Search the records for the word "follow" and report each line that has it.
:: Dataset entries ::
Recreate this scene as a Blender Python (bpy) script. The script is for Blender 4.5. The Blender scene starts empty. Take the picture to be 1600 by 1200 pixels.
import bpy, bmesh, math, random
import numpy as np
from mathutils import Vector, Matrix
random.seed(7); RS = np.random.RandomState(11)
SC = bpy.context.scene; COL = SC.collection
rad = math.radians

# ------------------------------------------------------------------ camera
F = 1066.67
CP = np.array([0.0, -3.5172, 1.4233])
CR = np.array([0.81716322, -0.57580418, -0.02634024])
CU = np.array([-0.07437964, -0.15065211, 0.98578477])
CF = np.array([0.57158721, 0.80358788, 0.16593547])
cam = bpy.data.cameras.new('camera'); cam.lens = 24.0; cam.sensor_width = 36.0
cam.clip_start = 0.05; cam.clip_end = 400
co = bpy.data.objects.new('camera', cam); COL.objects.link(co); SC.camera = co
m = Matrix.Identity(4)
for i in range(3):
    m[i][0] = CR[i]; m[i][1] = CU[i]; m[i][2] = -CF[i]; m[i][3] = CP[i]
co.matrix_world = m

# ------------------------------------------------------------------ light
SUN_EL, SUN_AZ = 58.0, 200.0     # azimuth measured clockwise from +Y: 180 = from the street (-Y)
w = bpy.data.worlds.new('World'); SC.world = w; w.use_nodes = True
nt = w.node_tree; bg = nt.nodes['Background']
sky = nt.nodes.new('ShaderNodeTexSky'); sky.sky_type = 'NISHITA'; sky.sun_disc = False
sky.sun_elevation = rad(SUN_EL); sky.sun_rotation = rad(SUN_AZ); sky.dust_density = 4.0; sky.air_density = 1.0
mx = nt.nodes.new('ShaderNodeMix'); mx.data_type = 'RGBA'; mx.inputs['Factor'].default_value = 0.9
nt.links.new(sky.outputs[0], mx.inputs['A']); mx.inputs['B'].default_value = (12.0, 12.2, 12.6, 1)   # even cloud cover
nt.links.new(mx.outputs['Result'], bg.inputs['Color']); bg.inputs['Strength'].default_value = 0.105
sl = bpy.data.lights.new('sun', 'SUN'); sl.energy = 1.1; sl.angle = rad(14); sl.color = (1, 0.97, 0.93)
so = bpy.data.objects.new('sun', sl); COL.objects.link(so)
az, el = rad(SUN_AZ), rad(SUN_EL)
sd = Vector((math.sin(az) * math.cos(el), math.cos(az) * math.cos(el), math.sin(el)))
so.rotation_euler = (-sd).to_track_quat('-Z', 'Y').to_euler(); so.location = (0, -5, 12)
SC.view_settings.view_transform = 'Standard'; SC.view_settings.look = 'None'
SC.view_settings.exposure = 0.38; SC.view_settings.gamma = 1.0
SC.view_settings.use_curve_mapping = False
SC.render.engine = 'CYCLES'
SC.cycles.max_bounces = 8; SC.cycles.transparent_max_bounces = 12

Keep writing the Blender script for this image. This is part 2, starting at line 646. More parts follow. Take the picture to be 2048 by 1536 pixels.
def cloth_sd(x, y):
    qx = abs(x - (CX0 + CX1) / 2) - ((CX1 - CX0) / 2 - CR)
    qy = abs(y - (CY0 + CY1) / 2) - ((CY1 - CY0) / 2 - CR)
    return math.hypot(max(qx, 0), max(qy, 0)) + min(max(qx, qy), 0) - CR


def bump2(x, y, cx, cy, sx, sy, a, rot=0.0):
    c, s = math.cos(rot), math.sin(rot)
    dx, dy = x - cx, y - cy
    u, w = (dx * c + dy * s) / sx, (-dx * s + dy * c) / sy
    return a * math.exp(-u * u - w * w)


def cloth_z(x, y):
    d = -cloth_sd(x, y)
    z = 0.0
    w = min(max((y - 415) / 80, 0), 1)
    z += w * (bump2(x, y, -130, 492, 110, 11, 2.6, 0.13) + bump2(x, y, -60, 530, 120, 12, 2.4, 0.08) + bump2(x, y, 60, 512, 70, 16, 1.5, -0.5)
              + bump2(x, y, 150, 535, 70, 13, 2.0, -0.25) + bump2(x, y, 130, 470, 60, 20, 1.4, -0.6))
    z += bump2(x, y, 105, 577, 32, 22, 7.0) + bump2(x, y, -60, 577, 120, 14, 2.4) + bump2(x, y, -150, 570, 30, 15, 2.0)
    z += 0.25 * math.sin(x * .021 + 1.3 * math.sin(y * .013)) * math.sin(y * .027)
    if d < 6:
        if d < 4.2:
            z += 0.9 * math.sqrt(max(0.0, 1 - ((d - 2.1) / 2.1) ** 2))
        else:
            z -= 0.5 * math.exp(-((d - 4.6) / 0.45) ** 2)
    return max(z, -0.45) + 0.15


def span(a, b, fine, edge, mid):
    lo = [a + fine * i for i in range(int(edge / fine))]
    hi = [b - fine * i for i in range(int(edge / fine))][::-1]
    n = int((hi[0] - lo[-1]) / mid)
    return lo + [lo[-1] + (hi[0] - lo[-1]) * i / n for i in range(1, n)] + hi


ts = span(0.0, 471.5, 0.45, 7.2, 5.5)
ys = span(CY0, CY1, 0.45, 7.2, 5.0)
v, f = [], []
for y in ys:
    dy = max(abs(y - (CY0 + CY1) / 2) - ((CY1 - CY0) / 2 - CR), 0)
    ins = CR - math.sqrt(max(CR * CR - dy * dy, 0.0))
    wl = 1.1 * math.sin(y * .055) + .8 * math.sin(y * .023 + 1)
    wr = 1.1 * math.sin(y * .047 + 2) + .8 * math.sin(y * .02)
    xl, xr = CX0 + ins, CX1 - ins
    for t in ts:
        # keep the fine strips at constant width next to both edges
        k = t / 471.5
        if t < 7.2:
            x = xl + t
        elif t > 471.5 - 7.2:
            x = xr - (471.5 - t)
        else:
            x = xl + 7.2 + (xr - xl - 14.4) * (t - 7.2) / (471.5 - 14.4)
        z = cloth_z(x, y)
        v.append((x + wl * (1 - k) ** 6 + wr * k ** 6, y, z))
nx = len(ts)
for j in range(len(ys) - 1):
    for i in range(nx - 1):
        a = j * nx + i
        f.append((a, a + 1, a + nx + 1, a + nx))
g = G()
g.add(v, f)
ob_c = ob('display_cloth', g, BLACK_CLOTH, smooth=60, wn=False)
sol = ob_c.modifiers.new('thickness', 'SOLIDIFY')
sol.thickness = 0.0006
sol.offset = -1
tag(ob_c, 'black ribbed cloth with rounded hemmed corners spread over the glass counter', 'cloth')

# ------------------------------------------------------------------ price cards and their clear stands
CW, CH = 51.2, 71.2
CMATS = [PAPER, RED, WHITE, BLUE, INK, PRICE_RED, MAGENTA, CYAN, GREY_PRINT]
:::
:: Dataset entries ::
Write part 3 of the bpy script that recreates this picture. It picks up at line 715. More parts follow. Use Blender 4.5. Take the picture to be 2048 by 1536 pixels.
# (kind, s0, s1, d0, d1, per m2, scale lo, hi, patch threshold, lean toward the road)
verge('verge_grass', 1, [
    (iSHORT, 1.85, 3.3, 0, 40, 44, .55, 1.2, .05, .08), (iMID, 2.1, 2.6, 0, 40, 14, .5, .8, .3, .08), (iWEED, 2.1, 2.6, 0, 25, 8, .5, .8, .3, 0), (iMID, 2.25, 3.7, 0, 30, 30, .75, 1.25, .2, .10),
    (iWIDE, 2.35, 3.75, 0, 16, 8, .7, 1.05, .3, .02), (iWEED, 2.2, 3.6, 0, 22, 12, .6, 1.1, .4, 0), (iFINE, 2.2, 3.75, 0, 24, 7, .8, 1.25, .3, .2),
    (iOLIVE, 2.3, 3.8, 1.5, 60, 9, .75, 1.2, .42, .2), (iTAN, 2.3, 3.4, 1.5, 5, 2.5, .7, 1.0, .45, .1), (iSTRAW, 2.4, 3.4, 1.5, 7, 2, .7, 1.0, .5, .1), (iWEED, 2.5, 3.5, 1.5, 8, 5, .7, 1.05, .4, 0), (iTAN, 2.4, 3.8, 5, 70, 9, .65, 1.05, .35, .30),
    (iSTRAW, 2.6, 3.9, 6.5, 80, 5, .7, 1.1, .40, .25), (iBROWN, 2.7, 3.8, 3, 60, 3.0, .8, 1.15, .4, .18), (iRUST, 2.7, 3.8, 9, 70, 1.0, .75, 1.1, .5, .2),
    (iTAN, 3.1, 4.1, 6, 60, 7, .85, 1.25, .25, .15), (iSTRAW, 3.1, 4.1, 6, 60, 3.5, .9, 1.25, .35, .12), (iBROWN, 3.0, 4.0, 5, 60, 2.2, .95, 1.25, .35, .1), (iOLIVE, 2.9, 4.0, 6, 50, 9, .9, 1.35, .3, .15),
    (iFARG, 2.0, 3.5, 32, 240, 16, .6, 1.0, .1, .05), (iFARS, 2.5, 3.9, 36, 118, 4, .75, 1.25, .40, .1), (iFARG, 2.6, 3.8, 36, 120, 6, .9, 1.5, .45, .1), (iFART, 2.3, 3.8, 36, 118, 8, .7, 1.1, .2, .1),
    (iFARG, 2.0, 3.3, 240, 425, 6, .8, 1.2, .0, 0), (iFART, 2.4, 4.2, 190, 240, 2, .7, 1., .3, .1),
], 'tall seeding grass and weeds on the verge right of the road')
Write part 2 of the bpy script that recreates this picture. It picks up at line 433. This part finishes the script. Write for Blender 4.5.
:::
--- Written response ---
Keep writing the Blender script for this image. This is part 2, starting at line 646. More parts follow. Take the picture to be 2048 by 1536 pixels.
Write part 3 of the bpy script that recreates this picture. It picks up at line 715. More parts follow. Use Blender 4.5. Take the picture to be 2048 by 1536 pixels.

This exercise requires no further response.